* DATASET RECORDS *
------------------------

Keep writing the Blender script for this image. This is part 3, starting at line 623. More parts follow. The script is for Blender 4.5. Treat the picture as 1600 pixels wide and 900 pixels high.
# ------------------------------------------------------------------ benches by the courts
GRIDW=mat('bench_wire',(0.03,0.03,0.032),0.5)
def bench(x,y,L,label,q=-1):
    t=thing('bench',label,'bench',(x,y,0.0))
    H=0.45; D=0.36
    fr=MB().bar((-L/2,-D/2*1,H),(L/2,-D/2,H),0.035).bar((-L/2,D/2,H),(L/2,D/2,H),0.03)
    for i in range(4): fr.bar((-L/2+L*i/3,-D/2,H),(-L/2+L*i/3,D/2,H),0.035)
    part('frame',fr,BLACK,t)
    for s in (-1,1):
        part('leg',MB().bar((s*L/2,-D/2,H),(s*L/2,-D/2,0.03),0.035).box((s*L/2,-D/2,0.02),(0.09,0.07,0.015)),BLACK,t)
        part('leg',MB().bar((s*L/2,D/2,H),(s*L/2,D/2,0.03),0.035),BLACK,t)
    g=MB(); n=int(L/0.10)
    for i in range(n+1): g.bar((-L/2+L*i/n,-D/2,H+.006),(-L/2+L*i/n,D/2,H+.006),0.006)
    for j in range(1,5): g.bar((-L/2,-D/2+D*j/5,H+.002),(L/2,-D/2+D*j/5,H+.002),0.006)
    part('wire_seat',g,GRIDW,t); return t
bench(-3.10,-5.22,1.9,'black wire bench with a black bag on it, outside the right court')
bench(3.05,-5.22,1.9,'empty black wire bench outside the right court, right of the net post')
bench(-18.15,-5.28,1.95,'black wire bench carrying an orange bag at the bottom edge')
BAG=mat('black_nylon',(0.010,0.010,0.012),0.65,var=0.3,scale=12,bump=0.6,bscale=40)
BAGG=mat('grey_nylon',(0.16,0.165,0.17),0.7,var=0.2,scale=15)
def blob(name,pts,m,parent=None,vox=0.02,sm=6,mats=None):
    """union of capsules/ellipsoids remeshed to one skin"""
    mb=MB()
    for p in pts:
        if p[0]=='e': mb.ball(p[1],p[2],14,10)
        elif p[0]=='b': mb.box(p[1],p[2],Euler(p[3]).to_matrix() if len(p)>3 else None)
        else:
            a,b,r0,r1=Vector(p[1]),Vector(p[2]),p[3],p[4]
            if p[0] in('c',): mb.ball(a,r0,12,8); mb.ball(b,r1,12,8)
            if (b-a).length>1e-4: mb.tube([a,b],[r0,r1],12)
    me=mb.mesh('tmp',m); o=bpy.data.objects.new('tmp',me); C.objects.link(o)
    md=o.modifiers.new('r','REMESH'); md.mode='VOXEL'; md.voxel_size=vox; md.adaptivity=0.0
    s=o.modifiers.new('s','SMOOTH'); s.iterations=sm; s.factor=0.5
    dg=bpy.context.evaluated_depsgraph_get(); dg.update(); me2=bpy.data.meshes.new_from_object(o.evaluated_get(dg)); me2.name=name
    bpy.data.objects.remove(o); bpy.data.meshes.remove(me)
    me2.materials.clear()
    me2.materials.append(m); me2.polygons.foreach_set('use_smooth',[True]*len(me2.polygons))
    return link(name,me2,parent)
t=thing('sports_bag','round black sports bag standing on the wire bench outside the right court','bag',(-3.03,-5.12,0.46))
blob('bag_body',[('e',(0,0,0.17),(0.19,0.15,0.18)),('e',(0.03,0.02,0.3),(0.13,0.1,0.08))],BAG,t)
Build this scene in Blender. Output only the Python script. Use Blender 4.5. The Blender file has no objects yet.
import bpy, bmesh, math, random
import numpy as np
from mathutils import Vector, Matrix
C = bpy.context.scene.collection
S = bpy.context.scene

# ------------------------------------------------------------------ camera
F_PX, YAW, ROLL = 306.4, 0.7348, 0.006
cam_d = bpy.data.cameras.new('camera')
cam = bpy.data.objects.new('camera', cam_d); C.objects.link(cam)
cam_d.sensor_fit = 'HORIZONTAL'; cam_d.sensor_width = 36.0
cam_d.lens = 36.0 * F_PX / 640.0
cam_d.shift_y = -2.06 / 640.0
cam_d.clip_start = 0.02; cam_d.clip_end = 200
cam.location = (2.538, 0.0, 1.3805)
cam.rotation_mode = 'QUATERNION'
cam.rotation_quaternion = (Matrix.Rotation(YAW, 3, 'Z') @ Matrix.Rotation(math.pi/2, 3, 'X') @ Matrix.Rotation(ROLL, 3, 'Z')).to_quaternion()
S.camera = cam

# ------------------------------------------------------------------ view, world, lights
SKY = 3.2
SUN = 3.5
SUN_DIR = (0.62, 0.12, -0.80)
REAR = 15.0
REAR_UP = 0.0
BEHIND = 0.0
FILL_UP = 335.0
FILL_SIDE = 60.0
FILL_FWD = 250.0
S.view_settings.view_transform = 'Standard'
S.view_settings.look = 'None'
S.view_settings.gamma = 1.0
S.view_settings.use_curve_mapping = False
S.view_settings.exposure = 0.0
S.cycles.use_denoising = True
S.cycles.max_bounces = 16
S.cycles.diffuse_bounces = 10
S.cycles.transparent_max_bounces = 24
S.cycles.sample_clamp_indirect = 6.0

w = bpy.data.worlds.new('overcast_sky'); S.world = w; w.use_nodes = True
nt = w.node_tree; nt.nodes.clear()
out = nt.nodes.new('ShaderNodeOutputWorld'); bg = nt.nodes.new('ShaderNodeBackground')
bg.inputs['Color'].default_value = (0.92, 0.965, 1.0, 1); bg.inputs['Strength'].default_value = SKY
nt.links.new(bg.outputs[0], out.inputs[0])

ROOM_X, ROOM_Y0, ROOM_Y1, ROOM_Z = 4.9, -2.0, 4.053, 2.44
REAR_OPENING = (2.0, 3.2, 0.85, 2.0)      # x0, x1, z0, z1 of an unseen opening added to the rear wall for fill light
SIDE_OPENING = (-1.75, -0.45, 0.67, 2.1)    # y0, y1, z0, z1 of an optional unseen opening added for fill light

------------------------

* EXERCISE GOAL *
All of the data must be returned exactly.

* PROBLEM SOLUTION *
Keep writing the Blender script for this image. This is part 3, starting at line 623. More parts follow. The script is for Blender 4.5. Treat the picture as 1600 pixels wide and 900 pixels high.
# ------------------------------------------------------------------ benches by the courts
GRIDW=mat('bench_wire',(0.03,0.03,0.032),0.5)
def bench(x,y,L,label,q=-1):
    t=thing('bench',label,'bench',(x,y,0.0))
    H=0.45; D=0.36
    fr=MB().bar((-L/2,-D/2*1,H),(L/2,-D/2,H),0.035).bar((-L/2,D/2,H),(L/2,D/2,H),0.03)
    for i in range(4): fr.bar((-L/2+L*i/3,-D/2,H),(-L/2+L*i/3,D/2,H),0.035)
    part('frame',fr,BLACK,t)
    for s in (-1,1):
        part('leg',MB().bar((s*L/2,-D/2,H),(s*L/2,-D/2,0.03),0.035).box((s*L/2,-D/2,0.02),(0.09,0.07,0.015)),BLACK,t)
        part('leg',MB().bar((s*L/2,D/2,H),(s*L/2,D/2,0.03),0.035),BLACK,t)
    g=MB(); n=int(L/0.10)
    for i in range(n+1): g.bar((-L/2+L*i/n,-D/2,H+.006),(-L/2+L*i/n,D/2,H+.006),0.006)
    for j in range(1,5): g.bar((-L/2,-D/2+D*j/5,H+.002),(L/2,-D/2+D*j/5,H+.002),0.006)
    part('wire_seat',g,GRIDW,t); return t
bench(-3.10,-5.22,1.9,'black wire bench with a black bag on it, outside the right court')
bench(3.05,-5.22,1.9,'empty black wire bench outside the right court, right of the net post')
bench(-18.15,-5.28,1.95,'black wire bench carrying an orange bag at the bottom edge')
BAG=mat('black_nylon',(0.010,0.010,0.012),0.65,var=0.3,scale=12,bump=0.6,bscale=40)
BAGG=mat('grey_nylon',(0.16,0.165,0.17),0.7,var=0.2,scale=15)
def blob(name,pts,m,parent=None,vox=0.02,sm=6,mats=None):
    """union of capsules/ellipsoids remeshed to one skin"""
    mb=MB()
    for p in pts:
        if p[0]=='e': mb.ball(p[1],p[2],14,10)
        elif p[0]=='b': mb.box(p[1],p[2],Euler(p[3]).to_matrix() if len(p)>3 else None)
        else:
            a,b,r0,r1=Vector(p[1]),Vector(p[2]),p[3],p[4]
            if p[0] in('c',): mb.ball(a,r0,12,8); mb.ball(b,r1,12,8)
            if (b-a).length>1e-4: mb.tube([a,b],[r0,r1],12)
    me=mb.mesh('tmp',m); o=bpy.data.objects.new('tmp',me); C.objects.link(o)
    md=o.modifiers.new('r','REMESH'); md.mode='VOXEL'; md.voxel_size=vox; md.adaptivity=0.0
    s=o.modifiers.new('s','SMOOTH'); s.iterations=sm; s.factor=0.5
    dg=bpy.context.evaluated_depsgraph_get(); dg.update(); me2=bpy.data.meshes.new_from_object(o.evaluated_get(dg)); me2.name=name
    bpy.data.objects.remove(o); bpy.data.meshes.remove(me)
    me2.materials.clear()
    me2.materials.append(m); me2.polygons.foreach_set('use_smooth',[True]*len(me2.polygons))
    return link(name,me2,parent)
t=thing('sports_bag','round black sports bag standing on the wire bench outside the right court','bag',(-3.03,-5.12,0.46))
blob('bag_body',[('e',(0,0,0.17),(0.19,0.15,0.18)),('e',(0.03,0.02,0.3),(0.13,0.1,0.08))],BAG,t)
Build this scene in Blender. Output only the Python script. Use Blender 4.5. The Blender file has no objects yet.
import bpy, bmesh, math, random
import numpy as np
from mathutils import Vector, Matrix
C = bpy.context.scene.collection
S = bpy.context.scene

# ------------------------------------------------------------------ camera
F_PX, YAW, ROLL = 306.4, 0.7348, 0.006
cam_d = bpy.data.cameras.new('camera')
cam = bpy.data.objects.new('camera', cam_d); C.objects.link(cam)
cam_d.sensor_fit = 'HORIZONTAL'; cam_d.sensor_width = 36.0
cam_d.lens = 36.0 * F_PX / 640.0
cam_d.shift_y = -2.06 / 640.0
cam_d.clip_start = 0.02; cam_d.clip_end = 200
cam.location = (2.538, 0.0, 1.3805)
cam.rotation_mode = 'QUATERNION'
cam.rotation_quaternion = (Matrix.Rotation(YAW, 3, 'Z') @ Matrix.Rotation(math.pi/2, 3, 'X') @ Matrix.Rotation(ROLL, 3, 'Z')).to_quaternion()
S.camera = cam

# ------------------------------------------------------------------ view, world, lights
SKY = 3.2
SUN = 3.5
SUN_DIR = (0.62, 0.12, -0.80)
REAR = 15.0
REAR_UP = 0.0
BEHIND = 0.0
FILL_UP = 335.0
FILL_SIDE = 60.0
FILL_FWD = 250.0
S.view_settings.view_transform = 'Standard'
S.view_settings.look = 'None'
S.view_settings.gamma = 1.0
S.view_settings.use_curve_mapping = False
S.view_settings.exposure = 0.0
S.cycles.use_denoising = True
S.cycles.max_bounces = 16
S.cycles.diffuse_bounces = 10
S.cycles.transparent_max_bounces = 24
S.cycles.sample_clamp_indirect = 6.0

w = bpy.data.worlds.new('overcast_sky'); S.world = w; w.use_nodes = True
nt = w.node_tree; nt.nodes.clear()
out = nt.nodes.new('ShaderNodeOutputWorld'); bg = nt.nodes.new('ShaderNodeBackground')
bg.inputs['Color'].default_value = (0.92, 0.965, 1.0, 1); bg.inputs['Strength'].default_value = SKY
nt.links.new(bg.outputs[0], out.inputs[0])

ROOM_X, ROOM_Y0, ROOM_Y1, ROOM_Z = 4.9, -2.0, 4.053, 2.44
REAR_OPENING = (2.0, 3.2, 0.85, 2.0)      # x0, x1, z0, z1 of an unseen opening added to the rear wall for fill light
SIDE_OPENING = (-1.75, -0.45, 0.67, 2.1)    # y0, y1, z0, z1 of an optional unseen opening added for fill light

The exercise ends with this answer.